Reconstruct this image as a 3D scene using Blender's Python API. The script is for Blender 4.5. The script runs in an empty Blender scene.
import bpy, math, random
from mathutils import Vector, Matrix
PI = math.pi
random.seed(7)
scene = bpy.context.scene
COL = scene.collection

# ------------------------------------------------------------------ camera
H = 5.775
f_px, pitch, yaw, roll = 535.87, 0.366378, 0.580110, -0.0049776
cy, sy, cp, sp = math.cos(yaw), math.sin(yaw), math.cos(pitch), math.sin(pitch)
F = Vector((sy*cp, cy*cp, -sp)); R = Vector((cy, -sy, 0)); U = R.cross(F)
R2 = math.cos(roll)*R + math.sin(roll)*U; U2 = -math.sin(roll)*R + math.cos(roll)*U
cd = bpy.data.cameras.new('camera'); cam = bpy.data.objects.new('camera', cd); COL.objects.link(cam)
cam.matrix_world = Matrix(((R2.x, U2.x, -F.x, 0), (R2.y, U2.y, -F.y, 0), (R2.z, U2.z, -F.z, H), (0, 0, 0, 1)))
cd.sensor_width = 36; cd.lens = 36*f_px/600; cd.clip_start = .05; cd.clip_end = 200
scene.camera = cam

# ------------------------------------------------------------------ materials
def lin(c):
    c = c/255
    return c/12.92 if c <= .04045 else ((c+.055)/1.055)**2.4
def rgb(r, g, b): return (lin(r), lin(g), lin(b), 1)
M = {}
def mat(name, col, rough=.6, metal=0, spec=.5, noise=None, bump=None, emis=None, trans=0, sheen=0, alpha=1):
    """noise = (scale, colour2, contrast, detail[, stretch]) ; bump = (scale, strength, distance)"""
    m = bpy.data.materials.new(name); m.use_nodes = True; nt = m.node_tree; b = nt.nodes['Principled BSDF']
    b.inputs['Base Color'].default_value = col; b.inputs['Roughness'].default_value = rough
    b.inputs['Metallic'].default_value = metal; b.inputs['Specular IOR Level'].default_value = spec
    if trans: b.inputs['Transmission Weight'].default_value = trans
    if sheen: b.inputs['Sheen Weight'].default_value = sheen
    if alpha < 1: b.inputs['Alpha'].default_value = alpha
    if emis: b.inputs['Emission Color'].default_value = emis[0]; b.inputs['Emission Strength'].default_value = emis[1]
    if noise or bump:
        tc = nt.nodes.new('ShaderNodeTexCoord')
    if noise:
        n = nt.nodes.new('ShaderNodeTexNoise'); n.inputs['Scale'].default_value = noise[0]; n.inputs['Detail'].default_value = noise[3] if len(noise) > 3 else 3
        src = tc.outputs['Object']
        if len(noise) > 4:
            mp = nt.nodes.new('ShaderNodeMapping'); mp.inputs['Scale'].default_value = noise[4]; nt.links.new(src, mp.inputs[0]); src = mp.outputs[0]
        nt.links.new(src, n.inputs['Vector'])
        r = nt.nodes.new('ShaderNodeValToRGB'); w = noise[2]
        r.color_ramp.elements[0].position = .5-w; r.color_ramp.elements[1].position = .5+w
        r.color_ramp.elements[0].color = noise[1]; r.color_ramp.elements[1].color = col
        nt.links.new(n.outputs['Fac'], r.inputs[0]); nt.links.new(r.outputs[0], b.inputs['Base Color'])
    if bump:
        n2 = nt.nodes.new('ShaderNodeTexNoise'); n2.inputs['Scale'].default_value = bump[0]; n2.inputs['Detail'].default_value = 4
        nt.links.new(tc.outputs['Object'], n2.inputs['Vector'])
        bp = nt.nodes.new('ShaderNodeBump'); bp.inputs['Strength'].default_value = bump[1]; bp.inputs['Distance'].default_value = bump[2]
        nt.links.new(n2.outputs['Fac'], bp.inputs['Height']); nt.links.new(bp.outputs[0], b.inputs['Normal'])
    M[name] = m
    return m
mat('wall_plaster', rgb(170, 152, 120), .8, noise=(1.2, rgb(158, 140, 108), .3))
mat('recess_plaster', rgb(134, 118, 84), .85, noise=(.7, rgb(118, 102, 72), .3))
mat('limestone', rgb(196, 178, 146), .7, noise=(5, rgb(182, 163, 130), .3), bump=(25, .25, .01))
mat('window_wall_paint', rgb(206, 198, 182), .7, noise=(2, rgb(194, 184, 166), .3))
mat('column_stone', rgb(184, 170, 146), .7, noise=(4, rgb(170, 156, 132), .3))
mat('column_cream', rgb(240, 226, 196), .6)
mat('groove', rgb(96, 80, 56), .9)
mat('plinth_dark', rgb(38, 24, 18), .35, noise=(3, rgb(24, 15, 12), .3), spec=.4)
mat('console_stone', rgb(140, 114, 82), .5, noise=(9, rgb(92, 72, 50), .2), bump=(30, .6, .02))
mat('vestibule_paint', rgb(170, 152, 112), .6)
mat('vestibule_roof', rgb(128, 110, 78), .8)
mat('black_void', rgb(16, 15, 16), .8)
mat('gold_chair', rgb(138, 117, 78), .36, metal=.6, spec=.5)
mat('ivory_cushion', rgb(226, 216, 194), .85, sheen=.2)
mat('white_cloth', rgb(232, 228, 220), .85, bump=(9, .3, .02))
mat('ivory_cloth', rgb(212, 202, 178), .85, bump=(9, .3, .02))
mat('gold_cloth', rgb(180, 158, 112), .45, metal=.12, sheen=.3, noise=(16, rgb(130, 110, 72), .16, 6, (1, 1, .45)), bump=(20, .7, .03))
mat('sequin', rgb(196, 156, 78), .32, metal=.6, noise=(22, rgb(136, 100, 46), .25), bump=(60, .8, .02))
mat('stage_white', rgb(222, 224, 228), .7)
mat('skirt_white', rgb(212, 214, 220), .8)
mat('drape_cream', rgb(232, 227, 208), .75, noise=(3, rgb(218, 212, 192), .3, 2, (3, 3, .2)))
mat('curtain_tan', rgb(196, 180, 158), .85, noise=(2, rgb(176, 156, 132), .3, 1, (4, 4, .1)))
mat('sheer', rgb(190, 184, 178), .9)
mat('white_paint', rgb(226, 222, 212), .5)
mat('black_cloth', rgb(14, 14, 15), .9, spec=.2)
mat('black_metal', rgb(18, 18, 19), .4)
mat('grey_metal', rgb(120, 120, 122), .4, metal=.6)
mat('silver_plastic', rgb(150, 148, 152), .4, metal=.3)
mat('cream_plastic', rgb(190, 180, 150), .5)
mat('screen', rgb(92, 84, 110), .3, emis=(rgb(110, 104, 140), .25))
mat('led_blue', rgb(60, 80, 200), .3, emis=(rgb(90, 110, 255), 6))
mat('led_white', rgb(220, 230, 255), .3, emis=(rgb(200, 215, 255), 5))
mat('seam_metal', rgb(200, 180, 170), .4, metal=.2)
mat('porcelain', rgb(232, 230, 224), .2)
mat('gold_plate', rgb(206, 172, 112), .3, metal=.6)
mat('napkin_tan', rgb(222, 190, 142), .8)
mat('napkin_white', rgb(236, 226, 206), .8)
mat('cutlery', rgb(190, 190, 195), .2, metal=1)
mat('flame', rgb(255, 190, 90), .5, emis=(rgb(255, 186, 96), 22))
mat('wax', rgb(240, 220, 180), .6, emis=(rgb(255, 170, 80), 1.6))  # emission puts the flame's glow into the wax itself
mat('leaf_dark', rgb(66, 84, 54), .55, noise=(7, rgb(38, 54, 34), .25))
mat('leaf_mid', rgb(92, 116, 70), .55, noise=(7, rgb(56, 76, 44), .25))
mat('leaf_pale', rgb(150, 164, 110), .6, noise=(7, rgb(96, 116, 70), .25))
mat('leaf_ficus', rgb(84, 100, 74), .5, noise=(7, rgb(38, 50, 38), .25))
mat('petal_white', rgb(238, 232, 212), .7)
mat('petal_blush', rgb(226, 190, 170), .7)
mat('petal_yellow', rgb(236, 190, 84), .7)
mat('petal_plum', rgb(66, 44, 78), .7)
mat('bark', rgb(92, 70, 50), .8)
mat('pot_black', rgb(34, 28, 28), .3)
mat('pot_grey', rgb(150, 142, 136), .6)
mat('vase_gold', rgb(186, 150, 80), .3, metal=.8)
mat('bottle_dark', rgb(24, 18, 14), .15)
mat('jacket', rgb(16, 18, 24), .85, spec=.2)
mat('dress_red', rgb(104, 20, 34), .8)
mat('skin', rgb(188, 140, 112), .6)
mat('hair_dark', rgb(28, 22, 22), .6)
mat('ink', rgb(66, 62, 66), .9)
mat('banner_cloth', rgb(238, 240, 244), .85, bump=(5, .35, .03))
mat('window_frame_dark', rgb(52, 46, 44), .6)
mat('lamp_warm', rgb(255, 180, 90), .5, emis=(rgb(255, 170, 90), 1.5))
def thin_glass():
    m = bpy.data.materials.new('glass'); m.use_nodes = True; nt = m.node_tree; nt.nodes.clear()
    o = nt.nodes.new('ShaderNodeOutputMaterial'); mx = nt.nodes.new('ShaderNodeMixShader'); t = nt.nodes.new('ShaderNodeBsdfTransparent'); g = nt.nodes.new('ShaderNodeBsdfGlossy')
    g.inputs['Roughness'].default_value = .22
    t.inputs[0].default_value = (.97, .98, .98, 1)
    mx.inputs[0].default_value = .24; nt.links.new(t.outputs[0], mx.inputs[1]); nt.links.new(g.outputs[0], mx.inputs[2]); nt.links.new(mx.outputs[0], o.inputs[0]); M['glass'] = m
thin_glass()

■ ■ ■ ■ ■

*What is required*: Set down verbatim only the lines between the start of the data above and the line with "COL = scene.collection", both boundaries included.

*Response below*:
Reconstruct this image as a 3D scene using Blender's Python API. The script is for Blender 4.5. The script runs in an empty Blender scene.
import bpy, math, random
from mathutils import Vector, Matrix
PI = math.pi
random.seed(7)
scene = bpy.context.scene
COL = scene.collection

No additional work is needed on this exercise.